Saved entries
----------

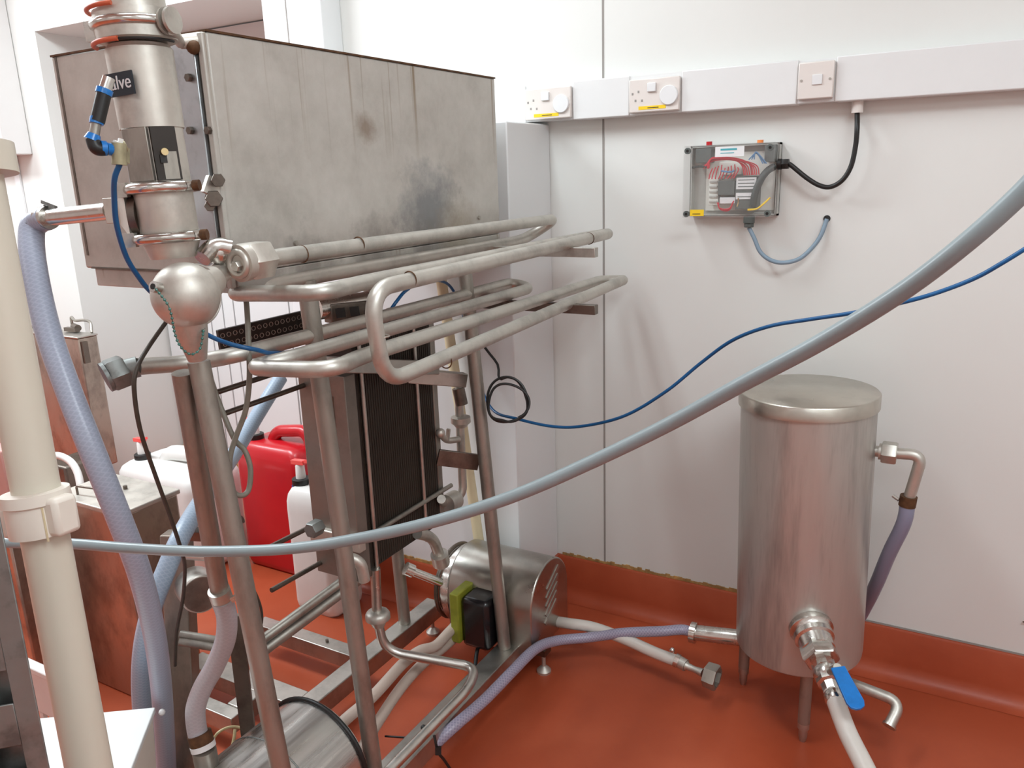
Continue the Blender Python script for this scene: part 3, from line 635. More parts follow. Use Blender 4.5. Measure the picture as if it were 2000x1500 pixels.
# beaded chain hanging off the ball
pts = [bc-FW*.058-RT*.024+UP*.007, pd(330, 600, 1.185), pd(341, 650, 1.22), pd(352, 676, 1.23), pd(372, 692, 1.24), pd(390, 682, 1.25), pd(396, 655, 1.25), pd(398, 640, 1.26)]
ch = B(); cp = spline(pts, 12)
acc = 0
for i in range(1, len(cp)):
    acc += (cp[i]-cp[i-1]).length
    if acc > .0062: ch.sphere(cp[i], .0024, 8); acc = 0
obj('bead_chain', ch.tube(cp, .0008, 6), BEAD, label='green bead chain hanging from the steel ball chamber', cat='chain')
# ---- holding tubes: one serpentine of straight runs and bends, two layers
HR = .0148
XA = -1.05
T0a = pX(522, 505, XA); T0b = pX(1082, 428, XA)
hx = obj('holding_tube_nut', B().hexn(pX(478, 512, XA), pX(520, 505, XA), .034).cyl(pX(466, 515, XA), pX(480, 512, XA), .031, 28), MATTE, M, label='large hexagon union nut')
obj('nut_face', B().torus(pX(466, 515, XA), T0b-T0a, .0195, .006, 30, 10).hexn(pX(458, 521, XA), pX(470, 518, XA), .009), STEEL, hx)
ZU, ZL = 1.255, 1.130
X1, X2, X3 = -1.115, -.978, -.890
L3x = X3
T3a = pX(733, 562, X3); T3b = pX(1195, 455, X3); LB = pX(1215, 548, X3); L3a = pX(770, 742, X3)
n1 = pY(472, 571, 1.035); n2 = pY(640, 571, 1.035)
obj('holding_tube', B().tube(fillet([T0a, V(XA, T0b.y+.015, T0b.z), V(XA-.062, T0b.y-.035, ZU+.012), V(X1, 2.0, ZU+.004), V(X1-.03, 1.10, ZU), V(n1.x-.012, n1.y-.02, n1.z), V(n2.x, n2.y-.01, n2.z), V(X2, 1.14, ZU), V(X2, T3b.y-.01, ZU+.004), V(X3, T3b.y+.005, T3b.z), V(X3, T3a.y-.016, T3a.z-.002), V(X3, T3a.y+.004, L3a.z), V(X3, LB.y, LB.z)], [.04, .03, .05, .05, .03, .05, .05, .05, .045, .055, .055]), HR, 20), STEEL, M, label='long serpentine steel holding tube')
m1 = pY(492, 719, .985); m2 = pY(640, 722, .985)
X5, X4 = -1.068, -.945; X6 = -1.135
cap0 = pd(268, 716, 1.37); y6 = 1.985
L6 = pX(430, 692, X6)
obj('holding_tube', B().tube(fillet([V(X3, LB.y-.002, LB.z), V(X3, LB.y+.013, LB.z), V(X4, LB.y-.03, ZL), V(X4, 1.09, ZL), V(m2.x+.01, m2.y, m2.z), V(m1.x-.008, m1.y, m1.z), V(X5, 1.03, ZL-.002), V(X5, y6, ZL), V(X6, y6, ZL+.012), V(X6, L6.y+.03, ZL+.012), V(X6-.07, cap0.y+.10, ZL), cap0], [.012, .045, .05, .05, .03, .03, .04, .03, .05, .06]), HR, 20), STEEL, M)
obj('vertical_bend', B().torus(V(X3, (T3a.y+L3a.y)/2-.012, (T3a.z+L3a.z)/2), (0, 0, 1), HR, .0016, 24, 6), STEEL, M)
for p, d in ((pX(700, 478, XA), V(0, 1, 0)), (pX(590, 496, XA), V(0, 1, 0)), (pX(800, 546, L3x), V(0, 1, 0)), (pX(1150, 466, L3x), V(0, 1, 0)), (pX(870, 705, L3x), V(0, 1, 0))):
    obj('weld_ring', B().torus(p, d, HR, .0014, 24, 6), RUST, M)
capd = (pd(225, 732, 1.37)-cap0).normalized()
cn = obj('cap_nut', B().hexn(pd(246, 722, 1.365), pd(212, 735, 1.35), .029).cyl(pd(212, 735, 1.35), pd(205, 738, 1.347), .026, 28).cyl(pd(270, 716, 1.372), pd(246, 722, 1.365), .018, 20), GALV, M, label='grey hexagon cap nut on the tube end')
# ---- support arms
AY = 1.86
for (px, py) in ((1165, 493), (1165, 605)):
    pe = pY(px, py, AY)
    ar = obj('support_arm', B().bar(V(-1.24, AY, pe.z), pe, .022, .024), DARKST if py > 500 else RAILST, M, .001)
# rear legs and front legs
RRt = pY(906, 530, 1.76); RRb = V(-1.070, 1.765, .112)
FRb = V(-1.062, 1.165, .110); FRt = pY(605, 600, 1.18); FRt = FRt+(FRt-FRb)*((CZ0-FRt.z)/(FRt.z-FRb.z))
FLt = pd(388, 706, 1.33); FLb = V(-.985, .870, .0)
RLb = V(-1.415, 1.745, .112); RLt = V(-1.45, 1.74, CZ0)
def leg(b_, t_, r, m=LEGST): return obj('leg', B().cyl(b_, t_, r, 28), m, M)
leg(RRb, V(RRt.x, RRt.y, CZ0), .0185); leg(FRb, FRt, .0190); leg(RLb, RLt, .0185)

leg(FLb, FLt, .0180)
obj('leg_strap', B().bar(pd(458, 1200, 1.75), pd(486, 1440, 1.95), .035, .008, up=FW), DARKST, M)
bm_ = pd(476, 1015, 1.72); obj('leg_bolt', B().cyl(pd(462, 1020, 1.60), pd(474, 1014, 1.60), .008, 12), DARKST, M)
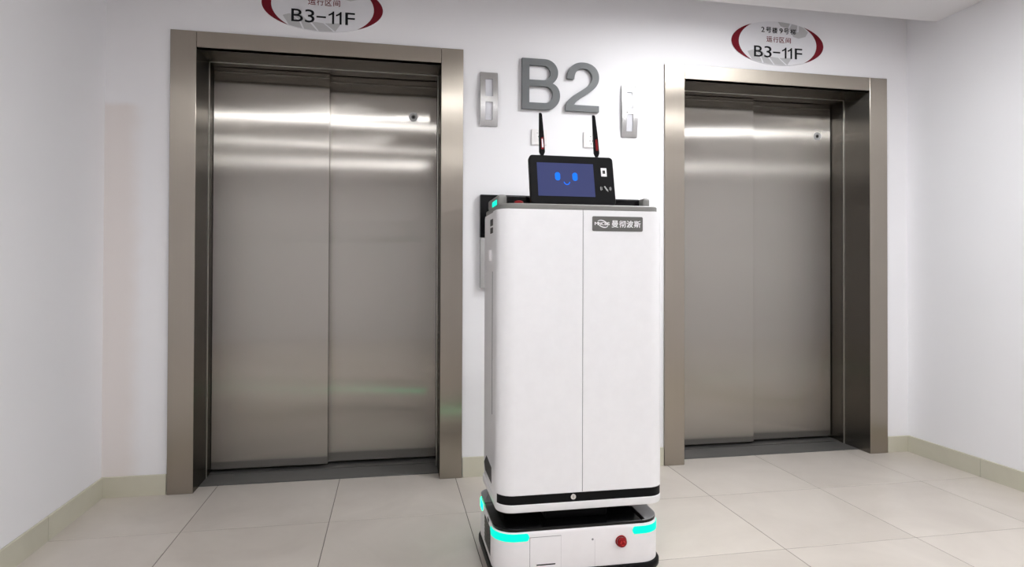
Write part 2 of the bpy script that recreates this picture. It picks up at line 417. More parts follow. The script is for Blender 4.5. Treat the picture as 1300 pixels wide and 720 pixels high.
M['sill'] = plain('dark_grey_sill', (.105, .103, .10), .45, .3, var=.12, scale=12)
M['track'] = plain('aluminium_track', (.17, .165, .16), .45, .8)
M['chrome'] = plain('chrome', (.75, .75, .75), .15, 1)
M['white'] = plain('white_enamel', (.80, .80, .82), .28, coat=.2)
M['white2'] = plain('white_plastic', (.80, .785, .80), .38)
M['black'] = plain('black_plastic', (.004, .004, .0045), .45, spec=.12)
M['gloss_black'] = plain('gloss_black', (.003, .003, .0035), .15, spec=.25)
M['dark_grey'] = plain('dark_grey_plastic', (.030, .029, .029), .5, spec=.3)
M['rim'] = plain('grey_aluminium_rim', (.235, .232, .222), .5, .25)
M['seam'] = plain('grey_seam', (.22, .22, .23), .7)
M['red'] = plain('red_plastic', (.25, .003, .006), .4, spec=.25)
M['red_mark'] = plain('red_mark', (.55, .03, .03), .4, spec=.3)
M['red_dim'] = plain('dim_red', (.16, .006, .008), .5, spec=.2)
M['cap_grey'] = plain('end_cap_grey', (.26, .26, .27), .5, spec=.3)
M['seam_pale'] = plain('pale_seam', (.50, .49, .50), .7)
M['slat'] = plain('vent_slat_grey', (.10, .092, .085), .5)
M['label_grey'] = plain('label_grey', (.115, .113, .108), .42)
M['ink_white'] = plain('white_ink', (.85, .85, .87), .5)
M['ink_black'] = plain('black_ink', (.005, .005, .007), .5, spec=.2)
M['ink_red'] = plain('dark_red_ink', (.16, .006, .014), .5, spec=.2)
M['ink_grey'] = plain('grey_print', (.46, .46, .47), .5)
M['sign_face'] = plain('pale_sign_face', (.70, .70, .73), .3)
M['letter_face'] = plain('grey_letter', (.12, .128, .132), .5)
M['silver'] = plain('satin_silver', (.56, .555, .55), .26, 1)
M['lock_ring'] = plain('pale_lock_ring', (.66, .66, .66), .4)
M['window'] = plain('pale_display_window', (.62, .62, .66), .15)
M['socket'] = plain('white_socket_plastic', (.78, .76, .75), .35)
M['panel_grey'] = plain('panel_grey', (.45, .45, .44), .4, .5)
M['cyan'] = plain('cyan_lamp', (.0, .10, .08), .6, emit=(0.0, 1.0, .66), strength=.95, spec=.1)
M['green'] = plain('green_lamp', (.0, .10, .06), .6, emit=(0.0, 1.0, .42), strength=3.6, spec=.1)
M['screen'] = plain('screen', (.006, .006, .010), .12, emit=(.040, .050, .145), strength=1.0, spec=.3)
M['face_blue'] = plain('screen_blue', (.0, .02, .1), .3, emit=(.005, .17, .95), strength=1.0, spec=.2)
M['lamp'] = plain('lamp_diffuser', (.9, .9, .9), .5, emit=(.97, .985, 1.0), strength=1.0)
M['lamp_frame'] = plain('lamp_frame', (.8, .8, .8), .4)

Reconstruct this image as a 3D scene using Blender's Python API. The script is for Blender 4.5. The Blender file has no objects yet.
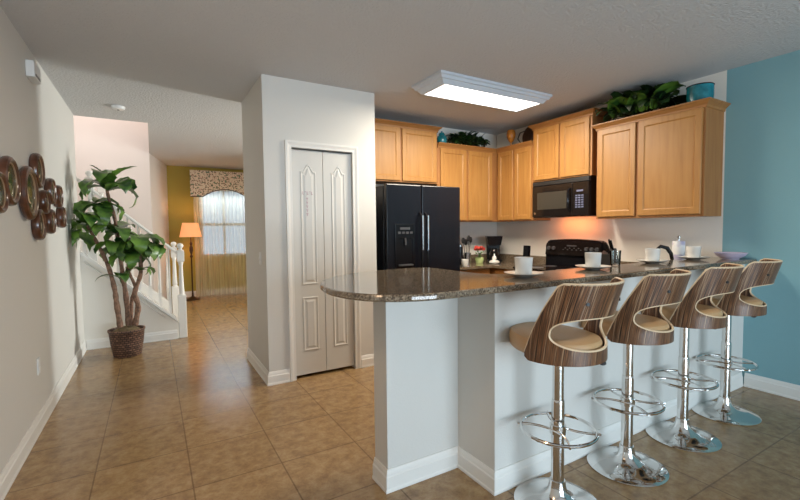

----------

* [TASK BRIEF]
Using the entries above, find all lines with "More". Copy them.

* [OUTPUT OF THE TASK]
Continue the Blender Python script for this scene: part 3, from line 635. More parts follow. Use Blender 4.5. Measure the picture as if it were 2000x1500 pixels.
Write part 2 of the bpy script that recreates this picture. It picks up at line 417. More parts follow. The script is for Blender 4.5. Treat the picture as 1300 pixels wide and 720 pixels high.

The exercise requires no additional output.